Amazon says all cloud services restored after 15-hour outage
Published in Business News
Amazon Web Services, the world’s largest cloud provider, resolved the issues that plagued its services for about 15 hours on Monday, an episode that highlighted how much of the internet is dependent on the operations of a single company.
In an update on its service health dashboard, the Amazon.com Inc. unit said all of its services “returned to normal operations” as of about 6 p.m. New York time.

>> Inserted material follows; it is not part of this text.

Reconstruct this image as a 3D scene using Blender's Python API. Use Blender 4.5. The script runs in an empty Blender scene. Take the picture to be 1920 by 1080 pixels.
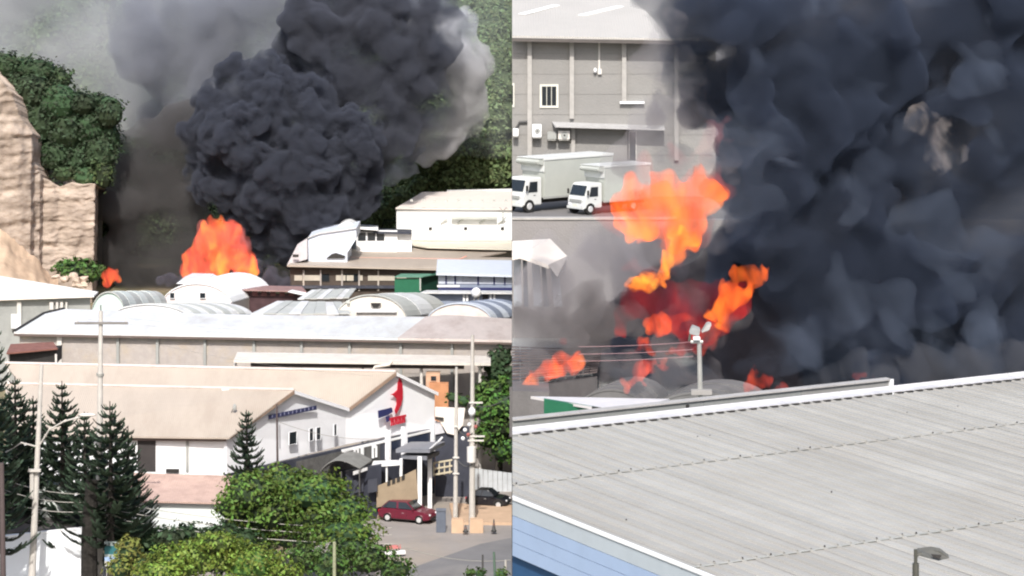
import bpy, bmesh, math, random
import numpy as np
from mathutils import Vector, noise
random.seed(7); rng = np.random.default_rng(7)
S = bpy.context.scene
COL = S.collection
R = math.radians
# ------------------------------------------------------------------ camera, sky, sun, exposure
F = 5000.0          # focal length in photograph pixels (1920 wide)
HC = 41.3           # eye height
cam_d = bpy.data.cameras.new('camera'); cam = bpy.data.objects.new('camera', cam_d); COL.objects.link(cam)
cam.location = (0, 0, HC); cam.rotation_euler = (R(90), 0, 0)
cam_d.sensor_width = 36; cam_d.lens = F / 1920 * 36; cam_d.shift_y = -640 / 1920
cam_d.clip_start = 0.5; cam_d.clip_end = 3000
S.camera = cam
W = bpy.data.worlds.new('World'); S.world = W; W.use_nodes = True
wn = W.node_tree; bg = wn.nodes['Background']
sky = wn.nodes.new('ShaderNodeTexSky'); sky.sky_type = 'NISHITA'; sky.sun_disc = False
SUN_EL, SUN_AZ = 43.0, 181.0      # azimuth clockwise from +Y (camera looks to +Y): high behind the camera
sky.sun_elevation = R(SUN_EL); sky.sun_rotation = R(SUN_AZ); sky.dust_density = 3.0
wn.links.new(sky.outputs[0], bg.inputs[0]); bg.inputs[1].default_value = 0.15
sd = bpy.data.lights.new('sun', 'SUN'); sd.energy = 3.4; sd.angle = R(0.6); sd.color = (1.0, .95, .88)
sun = bpy.data.objects.new('sun', sd); COL.objects.link(sun)
to_sun = Vector((math.sin(R(SUN_AZ)) * math.cos(R(SUN_EL)), math.cos(R(SUN_AZ)) * math.cos(R(SUN_EL)), math.sin(R(SUN_EL))))
sun.rotation_euler = to_sun.to_track_quat('Z', 'Y').to_euler(); sun.location = (-60, -60, 160)
S.view_settings.view_transform = 'Standard'; S.view_settings.look = 'None'
S.view_settings.exposure = 0.45; S.view_settings.gamma = 1
S.render.engine = 'CYCLES'
S.cycles.use_denoising = True; S.cycles.volume_bounces = 1; S.cycles.max_bounces = 6
S.cycles.transparent_max_bounces = 96; S.cycles.filter_width = 2.1
try: S.cycles.pixel_filter_type = 'BLACKMAN_HARRIS'
except Exception: pass

# ------------------------------------------------------------------ helpers: pixels of the photo -> metres
def P(u, v, D): return Vector(((u - 960) * D / F, D, HC - (v + 100) * D / F))
def DZ(v, Z): return F * (HC - Z) / (v + 100)
def PZ(u, v, Z): return P(u, v, DZ(v, Z))
def PL(u, v, p0, n):            # where the view ray meets a vertical plane
    d = Vector(((u - 960) / F, 1, -(v + 100) / F)); o = Vector((0, 0, HC))
    return o + d * ((p0 - o).dot(n) / d.dot(n))
def V(*a): return Vector(a)

# ------------------------------------------------------------------ materials
MATS = {}
def mat(name, col, rough=.7, var=.12, scale=1.5, bump=0.0, bscale=8, metal=0, col2=None, amt2=.35, wave=None, spec=.3, stretch=(1,1,1), island=0.0):
    if name in MATS: return MATS[name]
    m = bpy.data.materials.new(name); m.use_nodes = True; nt = m.node_tree; N = nt.nodes; L = nt.links
    b = N['Principled BSDF']; b.inputs['Roughness'].default_value = rough; b.inputs['Metallic'].default_value = metal
    b.inputs['Specular IOR Level'].default_value = spec
    tc = N.new('ShaderNodeTexCoord'); mp = N.new('ShaderNodeMapping'); mp.inputs['Scale'].default_value = stretch
    L.new(tc.outputs['Object'], mp.inputs[0])
    n1 = N.new('ShaderNodeTexNoise'); n1.inputs['Scale'].default_value = scale; n1.inputs['Detail'].default_value = 6; n1.inputs['Roughness'].default_value = .65
    L.new(mp.outputs[0], n1.inputs['Vector'])
    r = N.new('ShaderNodeValToRGB'); r.color_ramp.elements[0].position = .3; r.color_ramp.elements[1].position = .7
    c = np.array(col); lo = c * (1 - var); hi = np.minimum(c * (1 + var), 1)
    r.color_ramp.elements[0].color = (*lo, 1); r.color_ramp.elements[1].color = (*hi, 1)
    L.new(n1.outputs['Fac'], r.inputs[0]); out = r.outputs[0]
    if col2 is not None:
        n2 = N.new('ShaderNodeTexNoise'); n2.inputs['Scale'].default_value = scale * .37; n2.inputs['Detail'].default_value = 8; n2.inputs['Roughness'].default_value = .7
        L.new(mp.outputs[0], n2.inputs['Vector'])
        r2 = N.new('ShaderNodeValToRGB'); r2.color_ramp.elements[0].position = .62 - amt2 * .4; r2.color_ramp.elements[1].position = .72
        L.new(n2.outputs['Fac'], r2.inputs[0])
        mx = N.new('ShaderNodeMix'); mx.data_type = 'RGBA'; L.new(r2.outputs[0], mx.inputs[0]); L.new(out, mx.inputs[6]); mx.inputs[7].default_value = (*col2, 1); out = mx.outputs[2]
    if island:
        g = N.new('ShaderNodeNewGeometry'); hs = N.new('ShaderNodeHueSaturation')
        mr = N.new('ShaderNodeMapRange'); mr.inputs[3].default_value = 1 - island; mr.inputs[4].default_value = 1 + island
        L.new(g.outputs['Random Per Island'], mr.inputs[0]); L.new(mr.outputs[0], hs.inputs['Value'])
        mh = N.new('ShaderNodeMapRange'); mh.inputs[3].default_value = .47; mh.inputs[4].default_value = .53
        L.new(g.outputs['Random Per Island'], mh.inputs[0]); L.new(mh.outputs[0], hs.inputs['Hue']); L.new(out, hs.inputs['Color']); out = hs.outputs[0]
    L.new(out, b.inputs['Base Color'])
    h = None
    if wave:
        ax, sc = wave
        w = N.new('ShaderNodeTexWave'); w.bands_direction = ax; w.inputs['Scale'].default_value = sc; w.inputs['Distortion'].default_value = 0
        L.new(tc.outputs['Object'], w.inputs['Vector']); h = w.outputs['Fac']
        bp = N.new('ShaderNodeBump'); bp.inputs['Strength'].default_value = .5; bp.inputs['Distance'].default_value = .03; L.new(h, bp.inputs['Height']); L.new(bp.outputs[0], b.inputs['Normal'])
    elif bump:
        n3 = N.new('ShaderNodeTexNoise'); n3.inputs['Scale'].default_value = bscale; n3.inputs['Detail'].default_value = 5; L.new(mp.outputs[0], n3.inputs['Vector'])
        bp = N.new('ShaderNodeBump'); bp.inputs['Strength'].default_value = bump; bp.inputs['Distance'].default_value = .1; L.new(n3.outputs['Fac'], bp.inputs['Height']); L.new(bp.outputs[0], b.inputs['Normal'])
    MATS[name] = m; return m
def vol(name, col, dens, emit=None, estr=0.0):
    m = bpy.data.materials.new(name); m.use_nodes = True; N = m.node_tree.nodes; L = m.node_tree.links
    N.clear(); o = N.new('ShaderNodeOutputMaterial'); p = N.new('ShaderNodeVolumePrincipled')
    p.inputs['Color'].default_value = (*col, 1); p.inputs['Density'].default_value = dens
    if emit: p.inputs['Emission Color'].default_value = (*emit, 1); p.inputs['Emission Strength'].default_value = estr
    L.new(p.outputs[0], o.inputs['Volume']); MATS[name] = m; return m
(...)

AWS services — data storage, computing power, and other building blocks — underpin a large chunk of the internet, accounting for about a third of the cloud market. Downdetector tracked disruptions at hundreds of sites, including for financial services outfits Venmo and Robinhood Markets Inc., Apple Inc.’s music and TV offerings, software companies such as Zoom Communications Inc., Salesforce Inc. and Snowflake Inc., food-services giants including McDonald’s Corp. and gaming companies like Epic Games Inc. Even Amazon’s own services, including Alexa and the Ring home security system, weren’t immune.
Corey Quinn, chief cloud economist with Duckbill, which advises businesses on their cloud spending, said Monday’s outage was likely the worst for AWS since a major disruption in December 2021. “The question is, is this the big one? Or is it that now we are more interconnected” and dependent on Amazon, he said.

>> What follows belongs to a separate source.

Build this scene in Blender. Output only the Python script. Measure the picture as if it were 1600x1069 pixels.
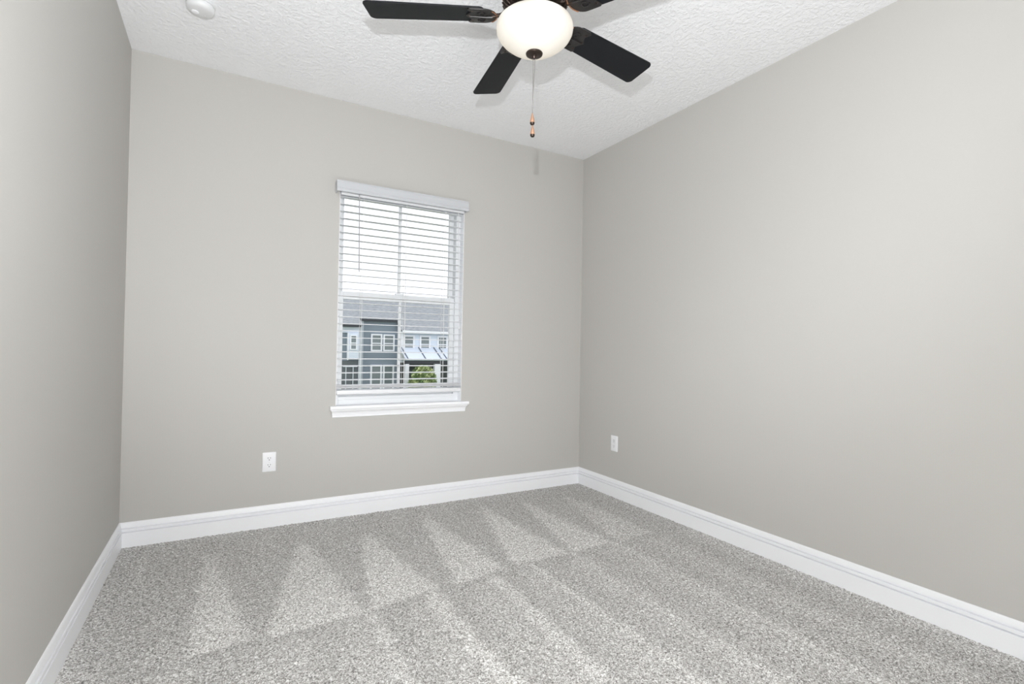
import bpy, bmesh, math, random
import numpy as np
from mathutils import Vector, Matrix

for o in list(bpy.data.objects):
    bpy.data.objects.remove(o, do_unlink=True)
scene = bpy.context.scene
col = scene.collection

# ---------------------------------------------------------------- camera
CAM = Vector((-2.6305, -3.4724, 1.1302))
YAW, PITCH, ROLL, FPX = 0.5143, 0.0112, 0.0180, 795.53
cam_d = bpy.data.cameras.new('camera')
cam = bpy.data.objects.new('camera', cam_d)
col.objects.link(cam)
cam_d.sensor_fit = 'HORIZONTAL'
cam_d.sensor_width = 36.0
cam_d.lens = 36.0 * FPX / 1600.0
cam_d.clip_start = 0.02
cam_d.clip_end = 300
_f = Vector((math.sin(YAW) * math.cos(PITCH), math.cos(YAW) * math.cos(PITCH), math.sin(PITCH)))
_r = Vector((math.cos(YAW), -math.sin(YAW), 0))
_u = _r.cross(_f)
r_ = math.cos(ROLL) * _r + math.sin(ROLL) * _u
u_ = -math.sin(ROLL) * _r + math.cos(ROLL) * _u
cam.matrix_world = Matrix(((r_.x, u_.x, -_f.x, CAM.x), (r_.y, u_.y, -_f.y, CAM.y),
                           (r_.z, u_.z, -_f.z, CAM.z), (0, 0, 0, 1)))
scene.camera = cam

# ---------------------------------------------------------------- world, lights, exposure
scene.view_settings.view_transform = 'Standard'
scene.view_settings.look = 'None'
scene.view_settings.gamma = 1.0
scene.view_settings.exposure = 0.0
scene.cycles.use_denoising = True
scene.cycles.max_bounces = 14
scene.cycles.diffuse_bounces = 10
scene.cycles.transparent_max_bounces = 12
scene.cycles.sample_clamp_indirect = 6.0
scene.cycles.caustics_reflective = False
scene.cycles.caustics_refractive = False

world = bpy.data.worlds.new('overcast_sky')
scene.world = world
world.use_nodes = True
wn = world.node_tree.nodes
wn['Background'].inputs['Color'].default_value = (0.93, 0.96, 1.0, 1)
wn['Background'].inputs['Strength'].default_value = 1.75

def lamp(name, kind, loc, energy, color=(1, 1, 1), size=0.05, target=None, angle=None):
    d = bpy.data.lights.new(name, kind)
    d.energy = energy
    d.color = color
    if kind in ('POINT', 'SPOT'):
        d.shadow_soft_size = size
    if kind == 'SPOT':
        d.spot_size = angle
        d.spot_blend = 0.6
    o = bpy.data.objects.new(name, d)
    o.location = loc
    if target is not None:
        o.rotation_euler = (Vector(target) - Vector(loc)).to_track_quat('-Z', 'Y').to_euler()
    col.objects.link(o)
    return o

# the photographer's flash just above the camera, and an added, unseen fill spot bounced off the wall behind it
FLASH = (0.955, 0.975, 1.0)
lamp('camera_flash', 'SPOT', (-2.655, -3.44, 1.43), 145, FLASH, 0.016, (-1.05, -0.1, 3.8), math.radians(135))
lamp('flash_spill', 'POINT', (-2.655, -3.44, 1.43), 32, FLASH, 0.016)
lamp('bounce_fill', 'SPOT', (-1.9, -2.9, 1.0), 256, FLASH, 0.06, (-2.1, -3.66, 0.8), math.radians(150))

# ---------------------------------------------------------------- helpers
def new_mat(name, color, rough=0.6, metal=0.0, spec=0.5, emis=None, emis_s=0.0):
    m = bpy.data.materials.new(name)
    m.use_nodes = True
    b = m.node_tree.nodes['Principled BSDF']
    b.inputs['Base Color'].default_value = (*color, 1)
    b.inputs['Roughness'].default_value = rough
    b.inputs['Metallic'].default_value = metal
    b.inputs['Specular IOR Level'].default_value = spec
    if emis:
        b.inputs['Emission Color'].default_value = (*emis, 1)
        b.inputs['Emission Strength'].default_value = emis_s
    return m

def add_bump(m, scale, strength, dist=0.002, detail=3, lo=None, hi=None, coord='Object'):
    nt = m.node_tree
    b = nt.nodes['Principled BSDF']
    tc = nt.nodes.new('ShaderNodeTexCoord')
    n = nt.nodes.new('ShaderNodeTexNoise')
    n.inputs['Scale'].default_value = scale
    n.inputs['Detail'].default_value = detail
    nt.links.new(tc.outputs[coord], n.inputs['Vector'])
    h = n.outputs['Fac']
    if lo is not None:
        r = nt.nodes.new('ShaderNodeValToRGB')
        r.color_ramp.elements[0].position = lo
        r.color_ramp.elements[1].position = hi
        nt.links.new(h, r.inputs['Fac'])
        h = r.outputs['Color']
    bp = nt.nodes.new('ShaderNodeBump')
    bp.inputs['Strength'].default_value = strength
    bp.inputs['Distance'].default_value = dist
    nt.links.new(h, bp.inputs['Height'])
    nt.links.new(bp.outputs['Normal'], b.inputs['Normal'])
    return m

class MB:
    """collects shapes and links them as one mesh object"""
    def __init__(self):
        self.bm = bmesh.new()

    def box(self, a, b, bev=0.0, seg=2, mat=None):
        x0, y0, z0 = [min(a[i], b[i]) for i in range(3)]
        x1, y1, z1 = [max(a[i], b[i]) for i in range(3)]
        t = bmesh.new()
        bmesh.ops.create_cube(t, size=1)
        for v in t.verts:
            v.co = Vector(((x0 + x1) / 2 + v.co.x * (x1 - x0), (y0 + y1) / 2 + v.co.y * (y1 - y0),
                           (z0 + z1) / 2 + v.co.z * (z1 - z0)))
        if bev > 0:
            bmesh.ops.bevel(t, geom=list(t.edges), offset=bev, segments=seg, affect='EDGES', profile=0.5)
        self._merge(t, mat)
        return self

    def _merge(self, t, mat=None):
        if mat is not None:
            for v in t.verts:
                v.co = mat @ v.co
        me = bpy.data.meshes.new('tmp')
        t.to_mesh(me)
        t.free()
        self.bm.from_mesh(me)
        bpy.data.meshes.remove(me)

    def lathe(self, prof, center=(0, 0, 0), n=48, mat=None):
        t = bmesh.new()
        rings = []
        for r, z in prof:
            if r < 1e-5:
                rings.append([t.verts.new((0, 0, z))])
            else:
                rings.append([t.verts.new((r * math.cos(2 * math.pi * i / n), r * math.sin(2 * math.pi * i / n), z))
                              for i in range(n)])
        for A, B in zip(rings, rings[1:]):
            for i in range(n):
                j = (i + 1) % n
                if len(A) == 1 and len(B) == 1:
                    continue
                if len(A) == 1:
                    t.faces.new((A[0], B[i], B[j]))
                elif len(B) == 1:
                    t.faces.new((A[i], A[j], B[0]))
                else:
                    t.faces.new((A[i], A[j], B[j], B[i]))
        bmesh.ops.recalc_face_normals(t, faces=list(t.faces))
        M = Matrix.Translation(center)
        if mat is not None:
            M = mat @ M
        self._merge(t, M)
        return self

    def prism(self, pts, depth, axis='z', bev=0.0, mat=None):
        """outline pts (a, b) extruded over depth=(d0, d1); axis tells which coordinate is the depth"""
        t = bmesh.new()
        def P(a, b, d):
            return {'z': (a, b, d), 'y': (a, d, b), 'x': (d, a, b)}[axis]
        lo = [t.verts.new(P(a, b, depth[0])) for a, b in pts]
        hi = [t.verts.new(P(a, b, depth[1])) for a, b in pts]
        t.faces.new(lo)
        t.faces.new(list(reversed(hi)))
        k = len(pts)
        for i in range(k):
            j = (i + 1) % k
            t.faces.new((lo[i], hi[i], hi[j], lo[j]))
        bmesh.ops.recalc_face_normals(t, faces=list(t.faces))
        if bev > 0:
            es = [e for e in t.edges if len(e.link_faces) == 2 and e.calc_face_angle(0) > 0.6]
            bmesh.ops.bevel(t, geom=es, offset=bev, segments=2, affect='EDGES', profile=0.5)
        self._merge(t, mat)
        return self

    def tube(self, pts, rad, n=8, mat=None):
        t = bmesh.new()
        pts = [Vector(p) for p in pts]
        rr = rad if isinstance(rad, (list, tuple)) else [rad] * len(pts)
        rings = []
        for i, p in enumerate(pts):
            d = (pts[min(i + 1, len(pts) - 1)] - pts[max(i - 1, 0)]).normalized()
            a = Vector((1, 0, 0)) if abs(d.x) < 0.9 else Vector((0, 1, 0))
            e1 = d.cross(a).normalized()
            e2 = d.cross(e1)
            rings.append([t.verts.new(p + rr[i] * (math.cos(2 * math.pi * k / n) * e1 + math.sin(2 * math.pi * k / n) * e2))
                          for k in range(n)])
        for A, B in zip(rings, rings[1:]):
            for k in range(n):
                t.faces.new((A[k], A[(k + 1) % n], B[(k + 1) % n], B[k]))
        t.faces.new(rings[0])
        t.faces.new(list(reversed(rings[-1])))
        bmesh.ops.recalc_face_normals(t, faces=list(t.faces))
        self._merge(t, mat)
        return self

    def poly(self, pts):
        self.bm.faces.new([self.bm.verts.new(p) for p in pts])
        return self

    def build(self, name, mat, parent=None, smooth=False, loc=None, rot=None):
        me = bpy.data.meshes.new(name)
        self.bm.to_mesh(me)
        self.bm.free()
        me.materials.append(mat)
        if smooth:
            for p in me.polygons:
                p.use_smooth = True
            try:
                me.set_sharp_from_angle(angle=math.radians(35))
            except Exception:
                pass
        o = bpy.data.objects.new(name, me)
        col.objects.link(o)
        if parent is not None:
            o.parent = parent
        if loc is not None:
            o.location = loc
        if rot is not None:
            o.rotation_euler = rot
        return o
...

AWS earlier said a digital directory for a key database service malfunctioned, causing cascading failures when software reliant on the widely used data trove was unable to retrieve information. By early Monday New York time, the company said it had identified and fixed the underlying issue, which hit its operations on the U.S. East Coast, AWS’s largest cluster of data centers.
But as the company worked to fix that issue, engineers found that other subsystems — including one necessary for customers to launch new rented servers — had been hit by the database outage.
Most glitches on major tech systems are fixed quickly. Still, interconnected technology systems have meant that problems at one company can cause catastrophic impacts across the global economy. Last year, a faulty software update at cybersecurity firm CrowdStrike Holdings Inc. grounded flights and crashed systems around the world, causing billions of dollars in damages.
Amazon’s 2021 outage affected everything from Disney amusement parks and Netflix videos to robot vacuums and Adele ticket sales. A few days after the incident, Amazon said an automated computer program designed to make its network more reliable caused a “large number” of its systems to unexpectedly behave strangely. That, in turn, created a surge of activity on AWS networks, ultimately preventing users from accessing some of its services. A smaller outage hit the cloud provider later that month.